• Shlomo Sand - JE NE SUIS PAS CHARLIE -
    13 janvier 2015
    http://www.ujfp.org/spip.php?article3768

    On fait valoir que Charlie s’en prend, indistinctement, à toutes les religions, mais c’est un mensonge. Certes, il s’est moqué des chrétiens, et, parfois, des juifs ; toutefois, ni le journal danois, ni Charlie ne se seraient permis, et c’est heureux, de publier une caricature présentant le prophète Moïse, avec une kippa et des franges rituelles, sous la forme d’un usurier à l’air roublard, installé au coin d’une rue. Il est bon, en effet, que dans la civilisation appelée, de nos jours, « judéo-chrétienne », il ne soit plus possible de diffuser publiquement la haine antijuive, comme ce fut le cas dans un passé pas très éloigné. Je suis pour la liberté d’expression, tout en étant opposé à l’incitation raciste. Je reconnais m’accommoder, bien volontiers, de l’interdiction faite à Dieudonné d’exprimer trop publiquement, sa « critique » et ses « plaisanteries » à l’encontre des juifs. Je suis, en revanche, formellement opposé à ce qu’il lui soit physiquement porté atteinte, et si, d’aventure, je ne sais quel idiot l’agressait, j’en serais très choqué… mais je n’irais pas jusqu’à brandir une pancarte avec l’inscription : « je suis Dieudonné ».
    (...)
    De plus, et sachant que tout texte s’inscrit dans un contexte, comment ne pas s’interroger sur le fait que, depuis plus d’un an, tant de soldats français sont présents en Afrique pour « combattre contre les djihadistes », alors même qu’aucun débat public sérieux n’a eu lieu en France sur l’utilité où les dommages de ces interventions militaires ? Le gendarme colonialiste d’hier, qui porte une responsabilité incontestable dans l’héritage chaotique des frontières et des régimes, est aujourd’hui « rappelé » pour réinstaurer le « droit » à l’aide de sa force de gendarmerie néocoloniale. Avec le gendarme américain, responsable de l’énorme destruction en Irak, sans en avoir jamais émis le moindre regret, il participe aux bombardements des bases de « daesch ». Allié aux dirigeants saoudiens « éclairés », et à d’autres chauds partisans de la « liberté d’expression » au Moyen-Orient, il préserve les frontières du partage illogique qu’il a imposées, il y a un siècle, selon ses intérêts impérialistes. Il est appelé pour bombarder ceux qui menacent les précieux puits de pétrole dont il consomme le produit, sans comprendre que, ce faisant, il invite le risque de la terreur au sein de la métropole.
    Mais au fond, il se peut qu’il ait bien compris ! L’Occident éclairé n’est peut-être pas la victime si naïve et innocente en laquelle il aime se présenter ! Bien sûr, il faut être un assassin cruel et pervers pour tuer de sang-froid des personnes innocentes et désarmées, mais il faut être hypocrite ou stupide pour fermer les yeux sur les données dans lesquelles s’inscrit cette tragédie.
    C’est aussi faire preuve d’aveuglement que de ne pas comprendre que cette situation conflictuelle ira en s’aggravant si l’on ne s’emploie pas ensemble, athées et croyants, à œuvrer à de véritables perspectives du vivre ensemble sans la haine de l’autre.

    Shlomo Sand
    (Traduit de l’hébreu par Michel Bilis)

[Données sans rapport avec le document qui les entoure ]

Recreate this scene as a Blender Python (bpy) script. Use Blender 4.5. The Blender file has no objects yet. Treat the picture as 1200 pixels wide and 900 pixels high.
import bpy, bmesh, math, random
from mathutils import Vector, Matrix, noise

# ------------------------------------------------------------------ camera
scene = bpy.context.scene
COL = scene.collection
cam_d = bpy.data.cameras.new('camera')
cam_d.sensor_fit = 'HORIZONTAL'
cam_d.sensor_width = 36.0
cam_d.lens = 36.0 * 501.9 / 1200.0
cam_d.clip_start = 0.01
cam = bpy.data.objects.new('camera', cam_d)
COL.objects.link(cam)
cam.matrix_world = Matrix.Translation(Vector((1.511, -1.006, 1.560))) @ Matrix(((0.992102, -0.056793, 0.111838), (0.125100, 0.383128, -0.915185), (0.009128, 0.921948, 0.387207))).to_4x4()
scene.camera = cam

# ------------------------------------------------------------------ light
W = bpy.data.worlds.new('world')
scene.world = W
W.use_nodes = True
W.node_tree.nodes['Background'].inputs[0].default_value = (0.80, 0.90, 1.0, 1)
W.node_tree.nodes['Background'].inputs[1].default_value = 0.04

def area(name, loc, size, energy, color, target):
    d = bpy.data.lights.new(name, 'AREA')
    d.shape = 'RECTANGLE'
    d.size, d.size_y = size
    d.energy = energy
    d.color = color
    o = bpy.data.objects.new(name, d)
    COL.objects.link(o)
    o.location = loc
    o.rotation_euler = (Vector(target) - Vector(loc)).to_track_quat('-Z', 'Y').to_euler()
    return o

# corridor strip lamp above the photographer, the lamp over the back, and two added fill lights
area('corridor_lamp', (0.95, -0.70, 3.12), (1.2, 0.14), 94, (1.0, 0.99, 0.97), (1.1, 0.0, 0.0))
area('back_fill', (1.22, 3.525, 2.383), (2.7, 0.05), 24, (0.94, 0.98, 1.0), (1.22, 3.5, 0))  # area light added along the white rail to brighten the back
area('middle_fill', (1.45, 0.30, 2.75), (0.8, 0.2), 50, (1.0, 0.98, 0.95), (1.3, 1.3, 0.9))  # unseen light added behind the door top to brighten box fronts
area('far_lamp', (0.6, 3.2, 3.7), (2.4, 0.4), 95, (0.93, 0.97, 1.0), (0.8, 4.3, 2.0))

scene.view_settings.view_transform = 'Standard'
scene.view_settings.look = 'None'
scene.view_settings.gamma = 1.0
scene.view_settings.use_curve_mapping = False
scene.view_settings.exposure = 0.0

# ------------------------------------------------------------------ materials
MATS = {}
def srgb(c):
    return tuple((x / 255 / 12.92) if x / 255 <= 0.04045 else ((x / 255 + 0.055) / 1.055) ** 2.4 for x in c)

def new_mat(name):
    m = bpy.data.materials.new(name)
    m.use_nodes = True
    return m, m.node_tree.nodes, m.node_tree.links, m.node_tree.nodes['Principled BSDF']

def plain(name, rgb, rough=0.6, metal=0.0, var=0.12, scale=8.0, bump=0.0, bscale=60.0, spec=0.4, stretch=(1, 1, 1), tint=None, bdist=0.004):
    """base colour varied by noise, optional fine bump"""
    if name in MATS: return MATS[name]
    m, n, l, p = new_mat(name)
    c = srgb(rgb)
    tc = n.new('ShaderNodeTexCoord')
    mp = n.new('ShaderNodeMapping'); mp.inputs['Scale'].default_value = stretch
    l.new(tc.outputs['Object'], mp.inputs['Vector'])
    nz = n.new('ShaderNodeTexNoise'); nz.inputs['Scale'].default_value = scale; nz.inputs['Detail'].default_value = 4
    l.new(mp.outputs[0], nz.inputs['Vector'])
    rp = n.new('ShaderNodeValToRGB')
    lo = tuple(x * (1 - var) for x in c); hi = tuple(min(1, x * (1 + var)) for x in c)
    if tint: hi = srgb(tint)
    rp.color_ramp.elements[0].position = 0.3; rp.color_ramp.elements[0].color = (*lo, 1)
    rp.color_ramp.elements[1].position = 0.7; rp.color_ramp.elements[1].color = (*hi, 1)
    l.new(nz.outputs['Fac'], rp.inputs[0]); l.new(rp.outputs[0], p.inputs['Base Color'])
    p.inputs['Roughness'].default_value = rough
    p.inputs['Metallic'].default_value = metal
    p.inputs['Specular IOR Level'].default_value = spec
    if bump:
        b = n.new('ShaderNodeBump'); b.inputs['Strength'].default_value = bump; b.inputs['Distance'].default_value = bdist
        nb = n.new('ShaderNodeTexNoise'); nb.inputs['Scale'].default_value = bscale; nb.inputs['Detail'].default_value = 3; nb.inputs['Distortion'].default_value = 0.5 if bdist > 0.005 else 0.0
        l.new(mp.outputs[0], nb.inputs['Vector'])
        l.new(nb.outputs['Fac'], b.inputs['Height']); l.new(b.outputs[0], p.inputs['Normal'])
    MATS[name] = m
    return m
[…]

    • Merci @loutre justement, je me demandais ce que Shlomo Sand pensait de tout cela. Et comme toujours, très clairvoyant. Il a justement la même réflexion que Dominique Vidal qui faisait remarquer que Charlie n’avait jamais (à ma connaissance du moins) caricaturé Moïse, mais plutôt le pape et les curés.

    • A retenir :

      Je reconnais m’accommoder, bien volontiers, de l’interdiction faite à Dieudonné d’exprimer trop publiquement, sa « critique » et ses « plaisanteries » à l’encontre des juifs. Je suis, en revanche, formellement opposé à ce qu’il lui soit physiquement porté atteinte, et si, d’aventure, je ne sais quel idiot l’agressait, j’en serais très choqué… mais je n’irais pas jusqu’à brandir une pancarte avec l’inscription : « je suis Dieudonné ».

    • Je suis en désaccord avec Shlomo Sand sur la question de Dieudonné.

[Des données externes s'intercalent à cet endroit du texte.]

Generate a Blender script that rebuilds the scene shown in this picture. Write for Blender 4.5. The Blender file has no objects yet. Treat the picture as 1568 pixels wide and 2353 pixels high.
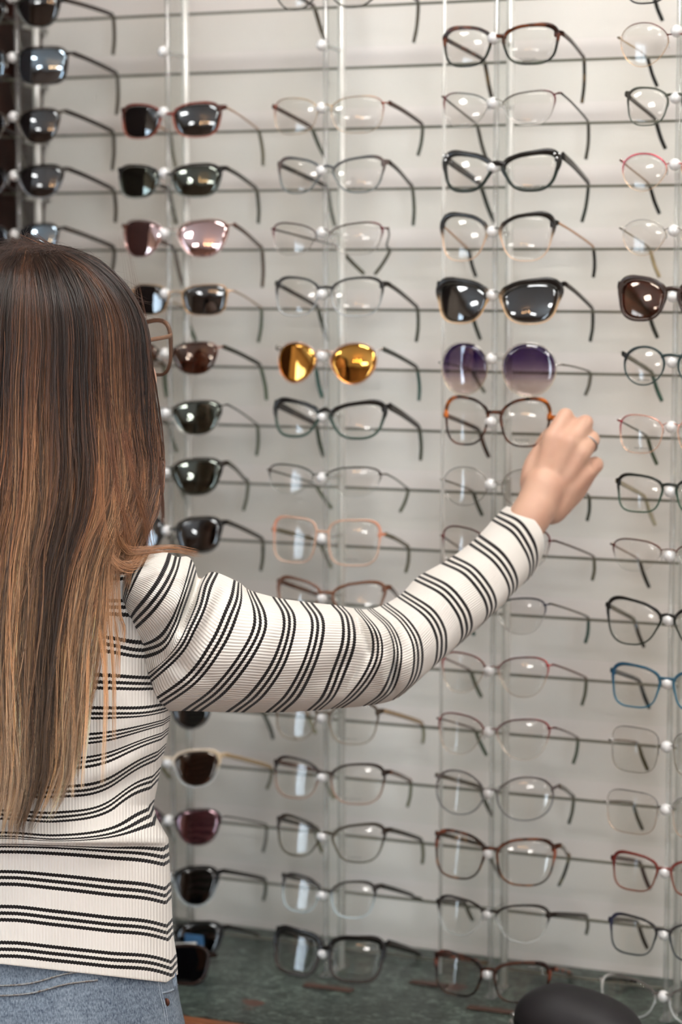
import bpy, math, random
import numpy as np
from mathutils import Vector
random.seed(7); rng = np.random.default_rng(7)
scn = bpy.context.scene
def schlick(nt, r0, extra=0.0):
    lw = nt.nodes.new('ShaderNodeLayerWeight'); lw.inputs[0].default_value = 0.5
    p = nt.nodes.new('ShaderNodeMath'); p.operation = 'POWER'; p.inputs[1].default_value = 5; nt.links.new(lw.outputs['Facing'], p.inputs[0])
    q = nt.nodes.new('ShaderNodeMath'); q.operation = 'MULTIPLY_ADD'; q.inputs[1].default_value = 0.75*(1-r0); q.inputs[2].default_value = r0+extra
    nt.links.new(p.outputs[0], q.inputs[0]); return q.outputs[0]
COL = scn.collection

# ------------------------------------------------------------------ camera
F = 5500.0
A = math.radians(23.7); TH = math.atan((1176.5-605)/F)
FW = np.array([-math.sin(A)*math.cos(TH), math.cos(A)*math.cos(TH), -math.sin(TH)])
RT = np.array([math.cos(A), math.sin(A), 0.0]); UP = np.cross(RT, FW)
CAM = np.array([-FW[0]*2.72, -0.165-FW[1]*2.72, 1.60])
def ray(px, py): return FW + (px-784)/F*RT - (py-1176.5)/F*UP
def un(px, py, Y):
    d = ray(px, py); return CAM + d*((Y-CAM[1])/d[1])
def unz(px, py, Z):
    d = ray(px, py); return CAM + d*((Z-CAM[2])/d[2])
def P(px, py, d):                      # point of the place seen at (px,py), d metres deep
    return CAM + ray(px, py)*d
cd = bpy.data.cameras.new('camera'); cam = bpy.data.objects.new('camera', cd); COL.objects.link(cam)
cam.location = CAM
cam.rotation_euler = Vector(FW).to_track_quat('-Z', 'Y').to_euler()
cd.sensor_fit = 'VERTICAL'; cd.sensor_height = 36; cd.sensor_width = 24
cd.lens = 36*F/2353; cd.clip_start = 0.05; cd.clip_end = 60
cd.dof.use_dof = True; cd.dof.focus_distance = 2.30; cd.dof.aperture_fstop = 3.6
scn.camera = cam

# ------------------------------------------------------------------ materials
def lin(c):
    out = []
    for v in c[:3]:
        v = v/255.0
        out.append(v/12.92 if v <= 0.04045 else ((v+0.055)/1.055)**2.4)
    return (*out, c[3] if len(c) > 3 else 1.0)
def newmat(name):
    m = bpy.data.materials.new(name); m.use_nodes = True
    nt = m.node_tree; nt.nodes.clear()
    out = nt.nodes.new('ShaderNodeOutputMaterial')
    return m, nt, out
def N(nt, t, **kw):
    n = nt.nodes.new(t)
    for k, v in kw.items():
        if k.startswith('i_'):
            n.inputs[k[2:].replace('_', ' ')].default_value = v
        else: setattr(n, k, v)
    return n
def L(nt, a, b): nt.links.new(a, b)
def pbr(name, col, rough=0.5, metal=0.0, noise=None, bump=None, coat=0.0, spec=0.5):
    """plain principled with a little procedural colour noise (colour2, scale) and bump (scale, strength)"""
    m, nt, out = newmat(name)
    b = N(nt, 'ShaderNodeBsdfPrincipled'); L(nt, b.outputs[0], out.inputs[0])
    b.inputs['Roughness'].default_value = rough; b.inputs['Metallic'].default_value = metal
    b.inputs['Coat Weight'].default_value = coat; b.inputs['Specular IOR Level'].default_value = spec
    b.inputs['Base Color'].default_value = lin(col)
    tc = N(nt, 'ShaderNodeTexCoord')
    if noise:
        c2, sc = noise[0], noise[1]
        mp = N(nt, 'ShaderNodeMapping'); L(nt, tc.outputs['Object'], mp.inputs[0])
        mp.inputs['Scale'].default_value = noise[2] if len(noise) > 2 else (1, 1, 1)
        t = N(nt, 'ShaderNodeTexNoise'); t.inputs['Scale'].default_value = sc; t.inputs['Detail'].default_value = 5
        L(nt, mp.outputs[0], t.inputs['Vector'])
        r = N(nt, 'ShaderNodeValToRGB'); r.color_ramp.elements[0].position = 0.35; r.color_ramp.elements[1].position = 0.68
        r.color_ramp.elements[0].color = lin(col); r.color_ramp.elements[1].color = lin(c2)
        L(nt, t.outputs['Fac'], r.inputs[0]); L(nt, r.outputs[0], b.inputs['Base Color'])
    if bump:
        t2 = N(nt, 'ShaderNodeTexNoise'); t2.inputs['Scale'].default_value = bump[0]
        L(nt, tc.outputs['Object'], t2.inputs['Vector'])
        bp = N(nt, 'ShaderNodeBump'); bp.inputs['Strength'].default_value = bump[1]; bp.inputs['Distance'].default_value = 0.001
        L(nt, t2.outputs['Fac'], bp.inputs['Height']); L(nt, bp.outputs[0], b.inputs['Normal'])
    return m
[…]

      De toute évidence, les tentatives très médiatisées de #censure n’ont pas fait disparaître le personnage ni son expression du débat public, bien au contraire. Elles ont tout juste permis à Valls et autres opportunistes d’instrumentaliser la situation à leur profit, tout en l’exaspérant.

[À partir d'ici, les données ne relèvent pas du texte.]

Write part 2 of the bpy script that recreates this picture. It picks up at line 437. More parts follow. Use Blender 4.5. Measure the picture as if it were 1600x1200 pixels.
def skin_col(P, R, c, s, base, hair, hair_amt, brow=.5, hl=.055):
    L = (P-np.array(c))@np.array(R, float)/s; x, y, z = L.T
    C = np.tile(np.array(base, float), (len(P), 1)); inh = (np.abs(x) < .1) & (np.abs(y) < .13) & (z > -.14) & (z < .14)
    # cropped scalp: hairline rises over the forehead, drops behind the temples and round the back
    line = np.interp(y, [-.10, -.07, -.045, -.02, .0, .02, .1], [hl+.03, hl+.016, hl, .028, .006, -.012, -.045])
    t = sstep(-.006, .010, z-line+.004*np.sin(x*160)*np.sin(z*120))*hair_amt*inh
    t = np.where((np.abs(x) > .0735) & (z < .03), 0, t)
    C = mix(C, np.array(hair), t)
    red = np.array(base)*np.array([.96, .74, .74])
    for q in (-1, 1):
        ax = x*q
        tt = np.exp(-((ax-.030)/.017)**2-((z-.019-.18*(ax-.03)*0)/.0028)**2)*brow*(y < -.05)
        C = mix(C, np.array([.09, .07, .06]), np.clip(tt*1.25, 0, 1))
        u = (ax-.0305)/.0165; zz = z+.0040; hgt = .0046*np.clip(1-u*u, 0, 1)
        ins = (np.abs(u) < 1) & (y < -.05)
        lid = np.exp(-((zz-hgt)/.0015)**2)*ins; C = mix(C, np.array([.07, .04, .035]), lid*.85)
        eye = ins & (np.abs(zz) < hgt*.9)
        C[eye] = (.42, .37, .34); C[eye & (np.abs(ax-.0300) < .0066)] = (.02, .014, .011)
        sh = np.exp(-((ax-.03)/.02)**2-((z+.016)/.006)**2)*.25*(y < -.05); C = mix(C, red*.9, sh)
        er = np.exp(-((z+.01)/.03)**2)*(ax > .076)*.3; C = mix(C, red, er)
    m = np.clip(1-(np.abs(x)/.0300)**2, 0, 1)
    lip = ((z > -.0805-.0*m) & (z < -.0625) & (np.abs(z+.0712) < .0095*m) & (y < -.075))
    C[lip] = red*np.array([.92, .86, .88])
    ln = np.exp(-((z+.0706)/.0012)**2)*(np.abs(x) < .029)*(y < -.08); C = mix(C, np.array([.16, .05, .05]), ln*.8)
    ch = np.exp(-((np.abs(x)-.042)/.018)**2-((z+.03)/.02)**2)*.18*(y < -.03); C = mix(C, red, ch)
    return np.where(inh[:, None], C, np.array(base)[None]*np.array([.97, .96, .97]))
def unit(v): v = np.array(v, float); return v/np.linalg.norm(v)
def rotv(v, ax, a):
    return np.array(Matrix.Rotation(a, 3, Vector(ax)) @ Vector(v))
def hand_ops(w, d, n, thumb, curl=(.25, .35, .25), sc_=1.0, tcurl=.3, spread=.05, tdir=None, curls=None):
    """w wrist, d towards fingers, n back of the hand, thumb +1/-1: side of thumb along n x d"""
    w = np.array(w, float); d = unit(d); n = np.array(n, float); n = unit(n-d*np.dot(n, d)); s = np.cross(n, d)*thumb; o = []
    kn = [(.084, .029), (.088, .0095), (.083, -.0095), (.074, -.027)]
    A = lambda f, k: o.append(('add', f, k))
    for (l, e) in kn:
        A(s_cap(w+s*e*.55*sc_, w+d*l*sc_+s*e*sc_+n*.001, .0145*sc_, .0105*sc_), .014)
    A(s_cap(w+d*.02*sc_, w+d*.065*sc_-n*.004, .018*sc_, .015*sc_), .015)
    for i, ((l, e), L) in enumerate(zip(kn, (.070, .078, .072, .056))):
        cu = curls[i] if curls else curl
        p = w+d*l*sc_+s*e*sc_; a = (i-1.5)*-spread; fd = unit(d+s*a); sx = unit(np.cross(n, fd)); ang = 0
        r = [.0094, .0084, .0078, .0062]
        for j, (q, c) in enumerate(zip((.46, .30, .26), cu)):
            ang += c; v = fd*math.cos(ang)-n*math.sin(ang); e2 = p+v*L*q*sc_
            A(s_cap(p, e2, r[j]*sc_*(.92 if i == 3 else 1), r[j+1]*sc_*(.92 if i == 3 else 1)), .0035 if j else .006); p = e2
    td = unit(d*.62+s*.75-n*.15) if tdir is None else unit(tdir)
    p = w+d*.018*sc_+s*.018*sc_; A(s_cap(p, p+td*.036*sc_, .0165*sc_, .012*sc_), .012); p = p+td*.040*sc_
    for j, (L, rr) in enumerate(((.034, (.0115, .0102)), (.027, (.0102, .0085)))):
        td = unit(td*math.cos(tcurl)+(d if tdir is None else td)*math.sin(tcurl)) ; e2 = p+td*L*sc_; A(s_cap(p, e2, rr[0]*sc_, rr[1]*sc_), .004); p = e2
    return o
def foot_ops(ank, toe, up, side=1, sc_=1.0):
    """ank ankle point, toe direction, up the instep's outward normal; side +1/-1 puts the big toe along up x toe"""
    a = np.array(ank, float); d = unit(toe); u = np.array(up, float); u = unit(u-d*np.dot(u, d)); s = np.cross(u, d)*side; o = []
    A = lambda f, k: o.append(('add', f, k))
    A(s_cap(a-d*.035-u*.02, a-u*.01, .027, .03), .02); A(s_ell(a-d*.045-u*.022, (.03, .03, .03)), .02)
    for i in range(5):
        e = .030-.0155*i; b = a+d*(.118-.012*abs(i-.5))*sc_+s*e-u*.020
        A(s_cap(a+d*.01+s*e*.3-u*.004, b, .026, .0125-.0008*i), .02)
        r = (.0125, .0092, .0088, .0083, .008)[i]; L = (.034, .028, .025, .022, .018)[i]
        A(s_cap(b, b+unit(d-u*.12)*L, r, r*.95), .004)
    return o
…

      Bilan net, d’une part, les « anti-système » voient parfois dans l’acharnement contre Dieudonné la preuve de l’"héroïsme" de ce triste pitre. « Si on l’attaque, c’est bien qu’il est gêne, non ? » Ben en fait non, c’est juste qu’en l’attaquant, on se fait mousser…

      D’autre part, les médias sont saturés de ce sujet hyperpolarisant : la (toute petite) porte de la réflexion est fermée quand nous sommes sommés de « choisir » entre Valls-le-chevalier-blanc et Dieudonné-le-naze.

      Le tout bien sûr en écrasant au passage le principe de #liberté_d'expression.